Some days, Ramsey's students hear stories about ancient Rome. "You're learning a little history along with the grammar," said Chris Powis, a senior and Latin II student. "How the government worked. What schools were like."

That's exactly what the teacher wants. "I don't think you can teach Latin in a vacuum," Ramsey said. "If you can't make it relevant for today's students, they're not interested."

To highlight the connection to ancient times, Ramsey said, she and her class once discussed how the Greek myth about Pygmalion was the backbone of a recent movie with the decidedly non-classical sounding title She's All That.

Roots of English Language

Bringing the ancient language into modern times is part of a comeback of the dead language.

In the 1970s, it looked as though Latin might disappear from American high schools. In 1962, about 700,000 ninth- through 12th-grade students took Latin, according to the American Council on the Teaching of Foreign Languages. By 1976, the number had fallen to 150,000.

But a comeback was on track by 1994, the last year for which the council has figures, when about 190,000 ninth- through 12th-graders took Latin.

While new teaching techniques are keeping students interested in Latin, the belief that Latin increases a student's chances of getting into a good college also is driving increased enrollments, teachers and students said.

In 1997, according to the language council, students taking Latin scored a mean of 647 on the Scholastic Aptitude Testing (SAT) verbal exam, compared with the national average of 505. "That's why a lot of kids take Latin," said Brian Thudium, a junior from Harleysville, Pennsylvania, who is enrolled in Latin III.

"Latin is the root of the English language," Powis said, and knowing Latin can help readers figure out the meaning of English words they've never before seen.

Just as college is driving the growing popularity of Latin today, it was colleges that drove Latin from high schools, said Marty Abbott of the foreign languages council.

Cultural and social upheaval in the 1960s prompted colleges to give students more of a say in what courses they could select, she said. "There was a lot of emphasis on exploring new avenues," Abbott said. Many colleges dropped the requirement that incoming freshmen study a foreign language in high school. High schools followed suit, and dropped Latin and other languages.

"In the mid-1980s, we started to swing back to a back-to-the-basics emphasis," Abbott said, partially because of a national report in 1993 that criticized the American education system's weakness in teaching science, math, and the language arts.

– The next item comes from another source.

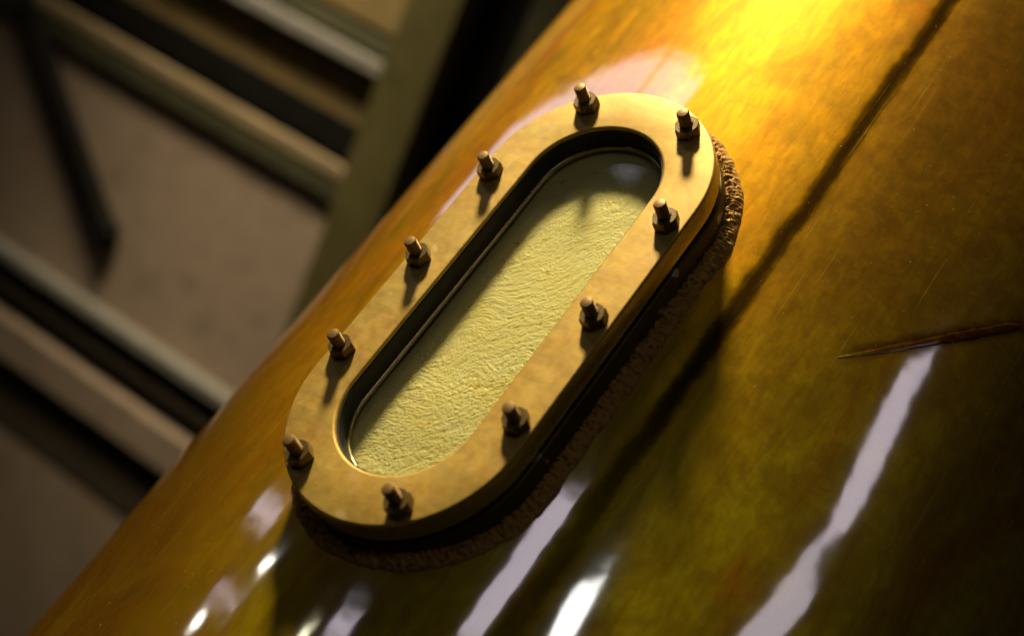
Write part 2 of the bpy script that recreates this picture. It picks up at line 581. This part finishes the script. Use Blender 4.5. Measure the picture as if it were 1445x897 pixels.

She said the "study of Latin has dovetailed nicely" with the back-to-the-basics movement. In Souderton, the number of Latin classes offered at the high school is up from six to ten since 1994.

Changing Methods

When Ramsey studied Latin in the 1960s, she said her first year of the class was strictly grammar. "It was like they loaded up a dump truck full of rules and dumped it on us," Ramsey said.

These days, she said, her first-year Latin students do some reading in Latin and learn Roman Empire history in addition to the inevitable grammar lessons. One recent day in Ramsey's Latin II class, for example, her students scoured newspapers for words with Latin roots. With an estimated 60 percent of English words coming from Latin, they didn't have much trouble.

The Latin that students learn today is classical Latin, which was used for writing, reading and formal speeches in the ancient world. The everyday spoken language of the Roman Empire was vulgar Latin.

Scholars say the Latin language became distinct from a predecessor language, called Indo-European, about 500 B.C. in the Italian peninsula. It then spread with the Roman Empire throughout Europe and parts of Asia and Africa.

By the seventh century, vulgar Latin dialects spoken in far-flung parts of the empire had evolved into early forms of the Romance languages, including Italian, French, and Spanish.

Latin never really died. It continued to be used by the Roman Catholic Church and by educated people of different native tongues to communicate with one another.

Dirk Linthicum, a Souderton junior taking Latin II, said he decided to take Latin after learning much of Spanish and English comes from Latin. "It's fun learning about how things that far back related to today," he said.